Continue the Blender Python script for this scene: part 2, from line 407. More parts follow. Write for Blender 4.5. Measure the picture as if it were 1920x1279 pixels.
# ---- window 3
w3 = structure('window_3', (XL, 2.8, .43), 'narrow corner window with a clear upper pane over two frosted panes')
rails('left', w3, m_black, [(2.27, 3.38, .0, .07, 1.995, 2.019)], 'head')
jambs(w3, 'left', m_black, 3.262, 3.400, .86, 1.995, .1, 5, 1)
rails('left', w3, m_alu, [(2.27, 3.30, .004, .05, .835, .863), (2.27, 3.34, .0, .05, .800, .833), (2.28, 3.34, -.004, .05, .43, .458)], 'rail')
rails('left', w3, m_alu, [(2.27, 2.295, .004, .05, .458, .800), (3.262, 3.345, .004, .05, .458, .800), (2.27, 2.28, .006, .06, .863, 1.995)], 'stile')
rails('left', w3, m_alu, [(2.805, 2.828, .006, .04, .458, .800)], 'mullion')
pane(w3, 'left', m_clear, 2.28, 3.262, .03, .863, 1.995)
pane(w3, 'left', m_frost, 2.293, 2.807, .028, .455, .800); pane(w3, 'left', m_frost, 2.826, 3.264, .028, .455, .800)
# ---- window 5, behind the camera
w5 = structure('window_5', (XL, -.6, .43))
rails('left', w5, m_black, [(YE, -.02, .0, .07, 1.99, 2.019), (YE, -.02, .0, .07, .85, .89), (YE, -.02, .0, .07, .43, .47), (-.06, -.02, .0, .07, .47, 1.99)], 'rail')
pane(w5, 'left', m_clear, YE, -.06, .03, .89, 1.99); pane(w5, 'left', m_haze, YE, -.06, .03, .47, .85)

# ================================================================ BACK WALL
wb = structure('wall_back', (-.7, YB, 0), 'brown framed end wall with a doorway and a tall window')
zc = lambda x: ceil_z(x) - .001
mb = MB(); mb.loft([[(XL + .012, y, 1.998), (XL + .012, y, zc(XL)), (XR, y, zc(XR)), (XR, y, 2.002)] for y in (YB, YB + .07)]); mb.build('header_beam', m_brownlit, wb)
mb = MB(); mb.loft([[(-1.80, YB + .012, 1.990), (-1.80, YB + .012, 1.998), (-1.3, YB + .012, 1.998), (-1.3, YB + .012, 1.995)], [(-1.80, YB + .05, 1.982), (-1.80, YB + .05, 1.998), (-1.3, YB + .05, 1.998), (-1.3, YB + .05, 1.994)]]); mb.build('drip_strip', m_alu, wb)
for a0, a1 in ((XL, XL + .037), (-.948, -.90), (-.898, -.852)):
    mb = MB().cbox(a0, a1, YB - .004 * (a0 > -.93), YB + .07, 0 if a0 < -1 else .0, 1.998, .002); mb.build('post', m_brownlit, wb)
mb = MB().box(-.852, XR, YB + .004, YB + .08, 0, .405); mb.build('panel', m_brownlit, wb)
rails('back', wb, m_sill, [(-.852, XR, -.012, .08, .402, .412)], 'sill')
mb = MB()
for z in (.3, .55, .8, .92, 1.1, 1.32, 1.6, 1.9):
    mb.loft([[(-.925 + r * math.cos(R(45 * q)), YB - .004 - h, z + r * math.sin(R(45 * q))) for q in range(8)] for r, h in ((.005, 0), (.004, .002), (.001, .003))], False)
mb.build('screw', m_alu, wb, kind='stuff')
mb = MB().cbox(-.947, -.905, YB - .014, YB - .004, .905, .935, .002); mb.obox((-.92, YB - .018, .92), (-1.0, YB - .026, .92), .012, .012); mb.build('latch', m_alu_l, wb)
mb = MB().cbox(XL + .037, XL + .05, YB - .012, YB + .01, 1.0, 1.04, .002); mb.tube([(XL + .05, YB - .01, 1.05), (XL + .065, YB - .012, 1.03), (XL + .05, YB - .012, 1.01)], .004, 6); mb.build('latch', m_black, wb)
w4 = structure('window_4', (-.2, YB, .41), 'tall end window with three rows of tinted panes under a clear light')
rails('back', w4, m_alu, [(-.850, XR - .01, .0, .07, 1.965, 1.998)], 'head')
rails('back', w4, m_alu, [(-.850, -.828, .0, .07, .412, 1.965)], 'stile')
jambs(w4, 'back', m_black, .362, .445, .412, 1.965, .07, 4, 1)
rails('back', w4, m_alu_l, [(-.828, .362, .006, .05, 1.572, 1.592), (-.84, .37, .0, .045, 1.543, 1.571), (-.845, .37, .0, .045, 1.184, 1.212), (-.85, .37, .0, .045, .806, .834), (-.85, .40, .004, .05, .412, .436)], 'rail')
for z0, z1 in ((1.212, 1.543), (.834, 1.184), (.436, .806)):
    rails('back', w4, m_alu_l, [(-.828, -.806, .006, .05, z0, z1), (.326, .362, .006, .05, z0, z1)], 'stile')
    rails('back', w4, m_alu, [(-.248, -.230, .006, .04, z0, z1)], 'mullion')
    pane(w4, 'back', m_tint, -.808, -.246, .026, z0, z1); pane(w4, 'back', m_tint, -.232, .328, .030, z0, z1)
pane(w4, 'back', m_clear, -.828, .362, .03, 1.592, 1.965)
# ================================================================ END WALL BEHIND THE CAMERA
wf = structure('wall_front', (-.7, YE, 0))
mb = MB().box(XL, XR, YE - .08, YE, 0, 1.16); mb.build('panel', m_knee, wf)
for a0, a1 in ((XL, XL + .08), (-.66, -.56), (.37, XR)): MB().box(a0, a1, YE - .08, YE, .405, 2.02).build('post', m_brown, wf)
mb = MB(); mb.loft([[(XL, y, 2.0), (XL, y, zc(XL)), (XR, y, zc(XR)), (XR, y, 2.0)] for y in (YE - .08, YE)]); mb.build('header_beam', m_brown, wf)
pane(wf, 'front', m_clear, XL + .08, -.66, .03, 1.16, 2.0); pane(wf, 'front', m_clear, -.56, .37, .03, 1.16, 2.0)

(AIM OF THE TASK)
Extract all lines as given.

(TASK ANSWER)
Continue the Blender Python script for this scene: part 2, from line 407. More parts follow. Write for Blender 4.5. Measure the picture as if it were 1920x1279 pixels.
# ---- window 3
w3 = structure('window_3', (XL, 2.8, .43), 'narrow corner window with a clear upper pane over two frosted panes')
rails('left', w3, m_black, [(2.27, 3.38, .0, .07, 1.995, 2.019)], 'head')
jambs(w3, 'left', m_black, 3.262, 3.400, .86, 1.995, .1, 5, 1)
rails('left', w3, m_alu, [(2.27, 3.30, .004, .05, .835, .863), (2.27, 3.34, .0, .05, .800, .833), (2.28, 3.34, -.004, .05, .43, .458)], 'rail')
rails('left', w3, m_alu, [(2.27, 2.295, .004, .05, .458, .800), (3.262, 3.345, .004, .05, .458, .800), (2.27, 2.28, .006, .06, .863, 1.995)], 'stile')
rails('left', w3, m_alu, [(2.805, 2.828, .006, .04, .458, .800)], 'mullion')
pane(w3, 'left', m_clear, 2.28, 3.262, .03, .863, 1.995)
pane(w3, 'left', m_frost, 2.293, 2.807, .028, .455, .800); pane(w3, 'left', m_frost, 2.826, 3.264, .028, .455, .800)
# ---- window 5, behind the camera
w5 = structure('window_5', (XL, -.6, .43))
rails('left', w5, m_black, [(YE, -.02, .0, .07, 1.99, 2.019), (YE, -.02, .0, .07, .85, .89), (YE, -.02, .0, .07, .43, .47), (-.06, -.02, .0, .07, .47, 1.99)], 'rail')
pane(w5, 'left', m_clear, YE, -.06, .03, .89, 1.99); pane(w5, 'left', m_haze, YE, -.06, .03, .47, .85)

# ================================================================ BACK WALL
wb = structure('wall_back', (-.7, YB, 0), 'brown framed end wall with a doorway and a tall window')
zc = lambda x: ceil_z(x) - .001
mb = MB(); mb.loft([[(XL + .012, y, 1.998), (XL + .012, y, zc(XL)), (XR, y, zc(XR)), (XR, y, 2.002)] for y in (YB, YB + .07)]); mb.build('header_beam', m_brownlit, wb)
mb = MB(); mb.loft([[(-1.80, YB + .012, 1.990), (-1.80, YB + .012, 1.998), (-1.3, YB + .012, 1.998), (-1.3, YB + .012, 1.995)], [(-1.80, YB + .05, 1.982), (-1.80, YB + .05, 1.998), (-1.3, YB + .05, 1.998), (-1.3, YB + .05, 1.994)]]); mb.build('drip_strip', m_alu, wb)
for a0, a1 in ((XL, XL + .037), (-.948, -.90), (-.898, -.852)):
    mb = MB().cbox(a0, a1, YB - .004 * (a0 > -.93), YB + .07, 0 if a0 < -1 else .0, 1.998, .002); mb.build('post', m_brownlit, wb)
mb = MB().box(-.852, XR, YB + .004, YB + .08, 0, .405); mb.build('panel', m_brownlit, wb)
rails('back', wb, m_sill, [(-.852, XR, -.012, .08, .402, .412)], 'sill')
mb = MB()
for z in (.3, .55, .8, .92, 1.1, 1.32, 1.6, 1.9):
    mb.loft([[(-.925 + r * math.cos(R(45 * q)), YB - .004 - h, z + r * math.sin(R(45 * q))) for q in range(8)] for r, h in ((.005, 0), (.004, .002), (.001, .003))], False)
mb.build('screw', m_alu, wb, kind='stuff')
mb = MB().cbox(-.947, -.905, YB - .014, YB - .004, .905, .935, .002); mb.obox((-.92, YB - .018, .92), (-1.0, YB - .026, .92), .012, .012); mb.build('latch', m_alu_l, wb)
mb = MB().cbox(XL + .037, XL + .05, YB - .012, YB + .01, 1.0, 1.04, .002); mb.tube([(XL + .05, YB - .01, 1.05), (XL + .065, YB - .012, 1.03), (XL + .05, YB - .012, 1.01)], .004, 6); mb.build('latch', m_black, wb)
w4 = structure('window_4', (-.2, YB, .41), 'tall end window with three rows of tinted panes under a clear light')
rails('back', w4, m_alu, [(-.850, XR - .01, .0, .07, 1.965, 1.998)], 'head')
rails('back', w4, m_alu, [(-.850, -.828, .0, .07, .412, 1.965)], 'stile')
jambs(w4, 'back', m_black, .362, .445, .412, 1.965, .07, 4, 1)
rails('back', w4, m_alu_l, [(-.828, .362, .006, .05, 1.572, 1.592), (-.84, .37, .0, .045, 1.543, 1.571), (-.845, .37, .0, .045, 1.184, 1.212), (-.85, .37, .0, .045, .806, .834), (-.85, .40, .004, .05, .412, .436)], 'rail')
for z0, z1 in ((1.212, 1.543), (.834, 1.184), (.436, .806)):
    rails('back', w4, m_alu_l, [(-.828, -.806, .006, .05, z0, z1), (.326, .362, .006, .05, z0, z1)], 'stile')
    rails('back', w4, m_alu, [(-.248, -.230, .006, .04, z0, z1)], 'mullion')
    pane(w4, 'back', m_tint, -.808, -.246, .026, z0, z1); pane(w4, 'back', m_tint, -.232, .328, .030, z0, z1)
pane(w4, 'back', m_clear, -.828, .362, .03, 1.592, 1.965)
# ================================================================ END WALL BEHIND THE CAMERA
wf = structure('wall_front', (-.7, YE, 0))
mb = MB().box(XL, XR, YE - .08, YE, 0, 1.16); mb.build('panel', m_knee, wf)
for a0, a1 in ((XL, XL + .08), (-.66, -.56), (.37, XR)): MB().box(a0, a1, YE - .08, YE, .405, 2.02).build('post', m_brown, wf)
mb = MB(); mb.loft([[(XL, y, 2.0), (XL, y, zc(XL)), (XR, y, zc(XR)), (XR, y, 2.0)] for y in (YE - .08, YE)]); mb.build('header_beam', m_brown, wf)
pane(wf, 'front', m_clear, XL + .08, -.66, .03, 1.16, 2.0); pane(wf, 'front', m_clear, -.56, .37, .03, 1.16, 2.0)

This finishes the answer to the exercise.